An asymptotic and empirical smoothing parameters selection method for smoothing spline ANOVA models in large samples.

Abstract

Large samples are generated routinely from various sources. Classic statistical models, such as smoothing spline ANOVA models, are not well equipped to analyse such large samples because of high computational costs. In particular, the daunting computational cost of selecting smoothing parameters renders smoothing spline ANOVA models impractical. In this article, we develop an asympirical, i.e., asymptotic and empirical, smoothing parameters selection method for smoothing spline ANOVA models in large samples. The idea of our approach is to use asymptotic analysis to show that the optimal smoothing parameter is a polynomial function of the sample size and an unknown constant. The unknown constant is then estimated through empirical subsample extrapolation. The proposed method significantly reduces the computational burden of selecting smoothing parameters in high-dimensional and large samples.
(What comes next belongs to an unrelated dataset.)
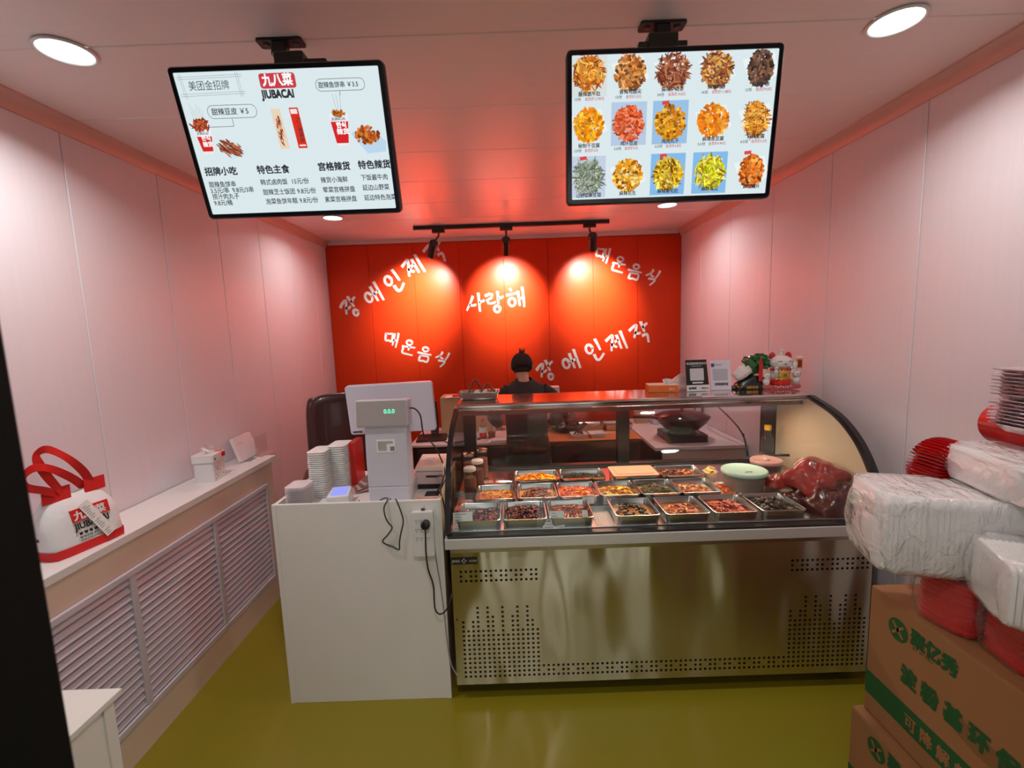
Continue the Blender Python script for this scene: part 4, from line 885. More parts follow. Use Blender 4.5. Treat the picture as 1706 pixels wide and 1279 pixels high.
# pot with black handle, bottle with yellow cap
t = thing('sauce_bottle', 'clear bottle with yellow cap standing at the rear right post of the showcase', 'bottle', (1.475, 2.60, Z3))
B().lathe([(0, 0), (.030, 0), (.033, .006), (.033, .085), (.030, .095), (.033, .105), (.031, .16), (.016, .195), (.014, .215)], n=28, cap0=False, cap1=False).build('bottle_wall', glassg, t, smooth='auto')
B().lathe([(.029, .004), (.030, .080)], n=24).build('dark_sauce', mat('soy', (.03, .015, .01), .2), t, smooth='auto')
B().lathe([(.0185, .212), (.019, .215), (.019, .238), (.016, .241)], n=28).build('cap', mat('yellow_cap', (.85, .48, .02), .3), t, smooth='auto')
t = thing('small_pot', 'small metal pot with black handle behind the pink lid', 'pot', (1.44, 2.545, Z3))
B().lathe([(.0, 0), (.040, 0), (.044, .006), (.044, .080), (.047, .083), (.045, .085), (.042, .08), (.040, .01)], n=28, cap0=False, cap1=False).build('pot_body', mat('brass_pot', (.5, .36, .22), .3, metal=.6), t, smooth='auto')
B().tube([(.02, -.03, .084), (.05, -.055, .092), (.09, -.07, .094)], [.006, .007, .008], 8).build('handle', black, t, smooth=True)
B().lathe([(0, .086), (.043, .086), (.040, .090), (0, .094)], n=28, cap0=False, cap1=False).build('lid', darkst, t, smooth='auto')
# pickled radish cup, foam plate with pieces
t = thing('radish_cup', 'clear plastic cup heaped with yellow pickled slices', 'cup', (1.045, 2.38, Z3))
B().lathe([(0, 0), (.030, 0), (.038, .048), (.040, .050)], n=28, cap0=False, cap1=False).build('cup_wall', clearp, t, smooth='auto')
b = B(); R = random.Random(9)
for i in range(16):
    a = R.uniform(0, 2*PI); q = R.uniform(0, .022); b.M = Matrix.Translation((q*math.cos(a), q*math.sin(a), .046+R.uniform(0, .026))) @ Matrix.Rotation(a, 4, 'Z') @ Matrix.Rotation(R.uniform(.2, 1.3), 4, 'Y')
    b.lathe([(.018, 0), (.018, .002)], n=10)
b.M = Matrix(); b.lathe([(.027, .004), (.034, .046)], n=20); b.build('yellow_slices', mat('radish', (.80, .52, .14), .35), t, smooth='auto')
t = thing('foam_plate', 'square pale foam plate with orange shrimp pieces beside the mint lidded tub', 'plate', (1.055, 2.245, Z2), .05)
B().loft([[(x, y, z) for x, y in rrect(-.055+e, -.085+e, .055-e, .10-e, .014)] for z, e in ((0, .012), (.016, 0), (.018, 0), (.006, .012))]).build('plate', mat('foam', (.80, .66, .56), .5), t, smooth='auto')
f = heap(.09, .13, .006, .020, 70, 'slice', [(210, 90, 40), (236, 140, 90), (190, 60, 30)], 31).build('shrimp_pieces', foodm, kind='stuff', smooth='auto'); f.location = (1.055, 2.245, Z2); tag(f, 'orange red shrimp pieces heaped on the foam plate', 'food')
# vacuum packs of red marinated meat
def pillow(w, d, h, seed, n=20, m=14, k=3):
    R = random.Random(seed); ph = [R.uniform(0, 6) for _ in range(8)]; b = B()
    def top(u, v):
        x, y = (u-.5)*2, (v-.5)*2; e = (1-abs(x)**4)*(1-abs(y)**4); wr = .16*math.sin(7*x+ph[0]+2*y)+.12*math.sin(9*y+ph[1]-3*x)+.08*math.sin(15*x+ph[2])
        return (x*w/2+.006*math.sin(5*y+ph[3]), y*d/2+.006*math.sin(6*x+ph[4]), max(0, h*(e**.5)*(.85+wr*.7))+.003)
    b.grid(top, n, m); b.grid(lambda u, v: (lambda p: (p[0], p[1], .0))(top(u, v)), n, m)
    return b
bagf = clear('bag_film', (.99, .99, .99), .06, 1.22)
meat = mat('marinade_red', (.30, .014, .008), .30, noise=((18, 18, 18), .5), coat=.3, bump=((30, 30, 30), .5, .01)); meatd = mat('marinade_dark', (.07, .010, .008), .25, noise=((18, 18, 18), .5), coat=.3)
for x, y, z, rx, ry, rz, w, d, h, m_, lab in ((1.44, 2.13, .935, .25, -.42, .35, .23, .21, .06, meat, 'bulging clear bag of bright red marinated meat on top at the right end'),
        (1.45, 2.05, .85, .15, -.35, .1, .24, .24, .085, meatd, 'large dark red marinated meat bag underneath the bright one'),
        (1.315, 2.20, .88, .0, .05, -.2, .15, .13, .045, meat, 'small red sauce bag beside the mint lidded tub'),
        (1.315, 2.085, .838, .0, .1, .1, .10, .11, .04, meatd, 'small dark sauce bag right of the last front tray')):
    t = thing('meat_bag', lab, 'food bag', (x, y, z)); t.rotation_euler = (rx, ry, rz)
    pillow(w, d, h, int(x*1000+y*100)).build('marinated_meat', m_, t, smooth=True)
    b = pillow(w+.022, d+.022, h+.006, int(x*1000+y*100)); b.build('bag_film', bagf, t, smooth=True)

# ------------------------------------------------------------------ on top of the showcase
ZT = 1.3055
t = thing('tongs_tray', 'stainless tray on the showcase top holding two pairs of tongs', 'tray', (-.195, 2.60, ZT), .02)
R_ = lambda e, z, rr: [(x, y, z) for x, y in rrect(-.118+e, -.06+e, .118-e, .08-e, rr, 4)]
B().loft([R_(.022, 0, .014), R_(.018, .003, .016), R_(.003, .042, .018), R_(0, .042, .02), R_(0, .0445, .02), R_(.005, .044, .018), R_(.022, .006, .014)]).build('pan', steel, t, smooth='auto')
t2 = None
for i, (x, zz, w, lab) in enumerate(((-.225, .098, .05, 'taller pair of wooden-coloured tongs standing in the steel tray'), (-.155, .075, .05, 'shorter pair of tongs leaning in the steel tray'))):
    t = thing('food_tongs', lab, 'tongs', (x+.01, 2.61, ZT+.012))
    for s in (-1, 1): B().tube([(s*.003, 0, zz), (s*.012, 0, zz-.008), (s*w, .01*s, .006)], [.008, .009, .008], 6, flat=(1, .7)).build('arm', mat('tong_copper', (.20, .075, .045), .35, metal=.4), t, smooth='auto')
    B().tube([(-.010, 0, zz-.006), (0, 0, zz+.004), (.010, 0, zz-.006)], .005, 6).build('spring_end', mat('tong_copper', (.45, .22, .14), .3, metal=.7), t, smooth=True)
for x in (-.205, -.165): tag(B().ball((x, 2.61, ZT+.030), (.020, .018, .022), 14, 10).build('boiled_egg', mat('egg', (.80, .66, .58), .4), smooth=True), ['left', 'right'][x > -.18]+' one of two pale eggs lying in the tongs tray', 'egg')
t = thing('orange_tissue_box', 'flat orange tissue box with a tissue sticking out on the showcase top', 'tissue box', (.875, 2.66, ZT), -.12)
om = mat('orange_box', (.80, .17, .02), .45)
B().box((-.085, -.055, 0), (.085, .06, .040)).build('box_body', om, t, bevel=.002)
B().box((-.083, -.053, .040), (.083, .058, .0415)).build('box_top', mat('pale_orange_top', (.85, .55, .42), .5), t)
b = B(face_xz(.030, -.0556, .012)); b.text('纸巾', .016, Matrix(), .02); b.build('lettering', mat('pale_orange_top', (.85, .55, .42), .5), t)
b = B(); b.grid(lambda u, v: (.035+(u-.5)*.065*(.6+.4*v), .0+.012*math.sin(u*8)*(1-.5*v), .041+.034*v*(1-.5*abs(u-.45))), 12, 5); b.build('tissue', paper, t, smooth=True)
# small plastic bag behind
b = B(); b.M = Matrix.Translation((.985, 2.70, ZT)) @ Matrix.Rotation(.1, 4, 'Z'); b.loft([ring(0, .05, .03), ring(.03, .055, .03), ring(.06, .045, .022, dx=.01), ring(.085, .020, .012, dx=.02), ring(.095, .008, .006, dx=.022)]); tag(b.build('plastic_bag', film, smooth=True), 'small crumpled translucent plastic bag between tissue box and black sign', 'plastic bag')
# QR stands (codes left out: plain squares)
t = thing('payment_sign', 'black payment sign stand with a plain white square', 'sign', (1.062, 2.60, ZT), .03)
q = Matrix.Rotation(.16, 4, 'X').inverted() @ Matrix.Rotation(0, 4, 'Z')
q = Matrix.Rotation(-.16, 4, 'X')
B(q).prism([(-.062, .001), (.070, .001), (.060, .182), (-.062, .182)], -.003, .003, 1).build('board', black, t, bevel=.001)
B(q).box((-.0625, -.0045, .001), (.0695, -.0031, .036)).build('white_foot_band', whitep, t)
B(q).box((-.040, -.0042, .062), (.040, -.0031, .132)).build('blank_square', mat('qr_blank', (.62, .62, .64), .5), t)
B(q).box((-.028, -.0042, .045), (.034, -.0031, .054)).build('white_bar', whitep, t)
B(q).box((-.050, .003, 0), (.05, .05, .003)).build('rear_foot', black, t)
b = B(q @ face_xz(0, -.0036, .155)); b.text('欢迎使用移动支付', .0145, Matrix(), .01, 'CENTER'); b.M = q @ face_xz(0, -.0036, .143); b.text('推荐使用 微信支付', .007, Matrix(), .0, 'CENTER'); b.build('lettering', whitep, t)
b = B(q @ face_xz(-.052, -.0048, .012)); b.text('收钱吧', .015, Matrix(), .03); b.M = q @ face_xz(.012, -.0048, .013); b.text('✓ 微信支付', .010, Matrix(), .02); b.build('lettering', inkb, t)
t = thing('friend_sign', 'white sign stand with purple icon and plain grey square', 'sign', (1.205, 2.62, ZT), .0)
B(q).box((-.058, -.002, 0), (.062, .002, .172)).build('board', mat('lilac_white', (.74, .72, .82), .35), t, bevel=.001)
B(q).box((-.042, -.0032, .055), (.044, -.0021, .122)).build('blank_square', mat('qr_blank2', (.50, .49, .56), .5), t)
B(q).box((-.050, -.0032, .135), (-.032, -.0021, .155)).build('purple_icon', mat('purple', (.10, .05, .25), .4), t)
B(q).box((-.050, .002, 0), (.05, .05, .003)).build('rear_foot', mat('lilac_white', (.74, .72, .82), .35), t)
b = B(q @ face_xz(-.034, -.0028, .028)); b.text('扫码加好友', .0165, Matrix(), .03, sx=.95); b.M = q @ face_xz(-.026, -.0028, .143); b.text('美味不打折', .008, Matrix(), .0); b.build('lettering', inkb, t)

# jade cabbage ornament
t = thing('cabbage_ornament', 'green and white jade cabbage ornament with red ribbon on a black base', 'ornament', (1.385, 2.64, ZT))
b = B(); b.loft([ring(0, .108, .045, p=3), ring(.012, .110, .046, p=3), ring(.022, .095, .04, p=2.5), ring(.035, .09, .036, p=2.2), ring(.060, .060, .030, p=2, dx=.02), ring(.075, .03, .02, p=2, dx=.02)]); b.build('carved_base', mat('black_wood', (.012, .010, .010), .25), t, smooth='auto', ang=50)
b = B(); R = random.Random(12)
Mx = Matrix.Translation((-.060, -.004, .090)) @ Matrix.Rotation(.95, 4, 'Y')
for k_ in range(9):
    a = 2*PI*k_/9; b.M = Mx @ Matrix.Rotation(a, 4, 'Z') @ Matrix.Translation((.017, 0, 0)) @ Matrix.Rotation(.12, 4, 'Y'); b.lathe([(.002, -.042), (.014, -.036), (.020, -.015), (.018, .018), (.010, .055)], n=10)
b.M = Matrix(); b.build('white_stems', mat('white_jade', (.80, .74, .72), .18, coat=.5), t, smooth=True)
b = B()
for k_ in range(22):
    a = R.uniform(0, 2*PI); ca, sa = math.cos(a), math.sin(a); q_ = R.uniform(.2, 1); cx_ = .030+.062*ca*q_; cz = .142+.040*sa*q_; s_ = R.uniform(.026, .038); th = R.uniform(0, PI); cy_ = R.uniform(-.022, .022)
    b.M = Matrix.Translation((cx_, cy_, cz)) @ Matrix.Rotation(th, 4, 'Y') @ Matrix.Rotation(R.uniform(-.7, .7), 4, 'X') @ Matrix.Rotation(R.uniform(-.5, .5), 4, 'Z')
    vs = [(0, -.008, 0)]; n_ = 16
    for i in range(n_): th2 = 2*PI*i/n_; rr = s_*(1+.14*math.sin(5*th2+k_)); vs.append((rr*math.cos(th2), .006*math.sin(4*th2), rr*math.sin(th2)))
    vs.append((0, .004, 0)); b.add(vs, [(0, 1+i, 1+(i+1) % n_) for i in range(n_)]+[(n_+1, 1+(i+1) % n_, 1+i) for i in range(n_)])
b.M = Matrix(); b.tube([(-.05, 0, .10), (-.01, 0, .125), (.02, 0, .14)], [.030, .030, .022], 12); b.build('green_leaves', mat('green_jade', (.008, .115, .022), .22, coat=.5, noise=((25, 25, 25), .5)), t, smooth='auto', ang=50)
b = B(); b.box((.028, -.040, .045), (.050, -.036, .150)); b.loft([[(.030, -.041, .150), (.048, -.041, .150), (.048, -.035, .150), (.030, -.035, .150)], [(.038, -.036, .185), (.040, -.036, .185), (.040, -.034, .185), (.038, -.034, .185)]]); b.build('red_ribbon', redpaint, t)
B().ball((-.035, -.03, .172), (.014, .006, .006), 10, 6).build('red_insect', redpaint, t, smooth=True)
b = B(face_xz(-.045, -.0475, .007)); b.text('招财进宝', .017, Matrix(), .015); b.build('gold_lettering', mat('gold', (.75, .50, .10), .3, metal=.8), t)
b = B(); b.ball((-.095, -.03, .030), .007, 8, 6); b.ball((-.085, -.032, .016), .006, 8, 6); b.build('gold_coins', mat('gold', (.75, .50, .10), .3, metal=.8), t, smooth=True)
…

We show that smoothing parameters chosen by the proposed method tend to the optimal smoothing parameters that minimize a specific risk function. In addition, the estimator based on the proposed smoothing parameters achieves the optimal convergence rate. Extensive simulation studies demonstrate the numerical advantage of the proposed method over competing methods in terms of relative efficacy and running time. In an application to molecular dynamics data containing nearly one million observations, the proposed method has the best prediction performance.